Perlahan hati ayahnya melunak meski dengan proses yang tidak mudah. Dimulai saat pengurus tim sepak bola Lhokseumawe mendatangi ayahnya untuk meminta izin bahwa Fakhri harus tampil di ajang Piala Soeratin karena punya bakat terpendam. Nama Fakhri bahkan sempat diusulkan ikut seleksi program PSSI Garuda I.
Tidak sampai disitu, klub dari Malaysia yang sempat mengasakan tour ke Aceh dan Medan, sempat melirik bakat Fakhri. Hingga ia sebenarnya mendapat tawaran untuk bermain di Malaysia, namun tetap belum mendapat izin dari ayahnya.
"Perlahan mendapatkan dukungan tapi belum keluar dari Aceh dulu. Saat di Piala Soeratin ikut Aceh Utara bertemu Medan, ayah saya manajer timnya, saya tidak boleh main, alasannya saya ikut tim. Padahal umur saya masih 15 tahun dan ingin main untuk menikmati pertandingan dengan pemain seusia," kata Fakhri.
"Kemudian saya pindah ke Jakarta ikut Bina Taruna setelah ujian SMA. Saya kembali ke Aceh hanya untuk tanda tangan ijazah. Selama lima tahun saya di Bina Taruna, yang kemudian berlanjut ke klub profesional seperti Lampung Putra, Petrokimia Putra Gresik, dan PKT Bontang," lanjut pria 56 tahun tersebut.
Gelandang Jenius
Masa kejayaan Fakhri Husaini memang membuatnya menjadi bintang tidak hanya untuk PKT, namun juga Timnas Indonesia. Satu tempat di posisi gelandang terutama sebagai playmaker melekat pada dirinya.

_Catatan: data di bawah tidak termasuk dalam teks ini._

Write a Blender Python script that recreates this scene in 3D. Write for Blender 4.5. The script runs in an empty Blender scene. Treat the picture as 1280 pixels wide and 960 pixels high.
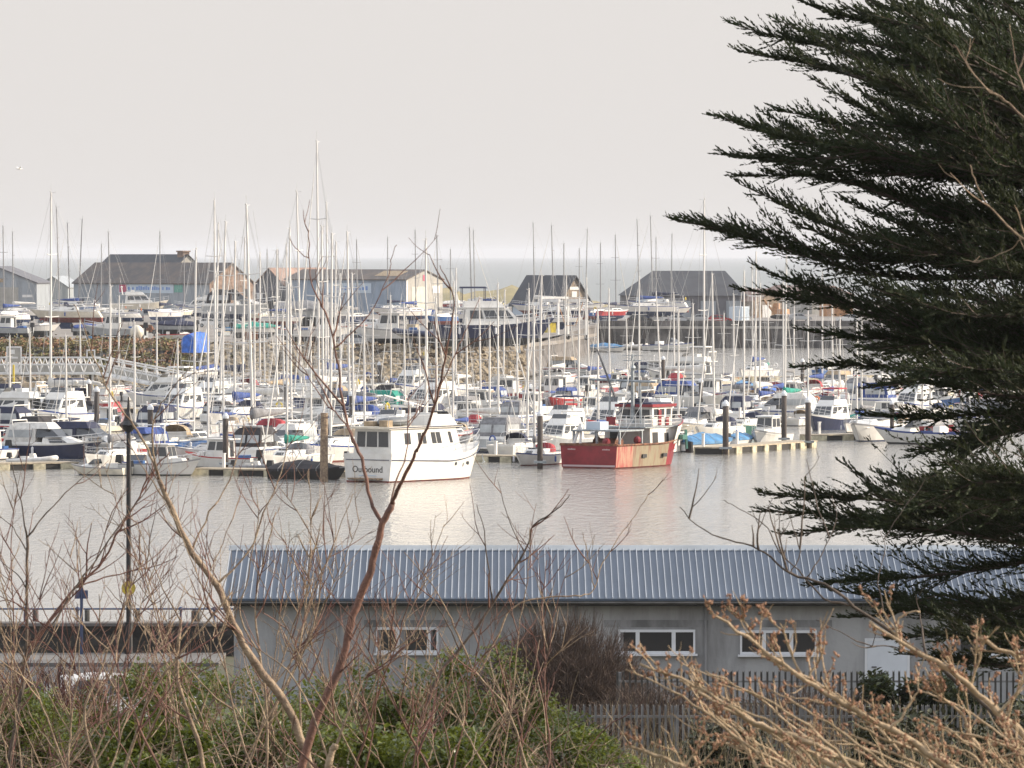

Fakhri tidak hanya dibekali kecepatan atau kelincahan dalam dribel. Ia juga cerdik dalam memberikan operan atau penempatan posisi. Bahkan nalurinya mencetak gol juga tinggi, hingga ia pernah dijuluki gelandang yang jenius.
Ia mengaku kondisi yang membentuknya seperti itu adalah ketika selama belajar main bola di Aceh. Yaitu bahwa formasi tim 4-2-4 sangat lazim di kampung halamannya dan Fakhri betul-betul ditempa sebagai gelandang yang harus bekerja keras.
"Karena saya saling muda disuruh terus untuk kejar bola. Kondisi yang membuat kreativitas itu muncul, kalau saya salah passing atau peluang gagal saya malu untuk itu saya belajar sendiri. Latihan di rumah dengan pot-pot bunga untuk berlatih dribbling, banyak pot pecah dan membuat ibu saya sempat marah," kenangnya.
Fakhri terus berlatih dengan cara seperti itu selama di Aceh. Hingga akhirnya ia semakin berkembang ketika ke Jakarta bersama Bina Taruna. Dari skema permainan 4-2-4 ke 4-4-2 membuatnya sangat terbantu dengan gelandang lainnya.
"Saya menjadi pemain yang beruntung. Karena dilatih Ipong Silalahi di Bina Taruna, lalu oleh Risdianto di Lampung Putera, dan Ronny Pattinasarany di Petrokimia Putra. Ketiganya membawa pengaruh besar dalam mengajarkan kemampuan di sepak bola," jelas Fakhri Husaini.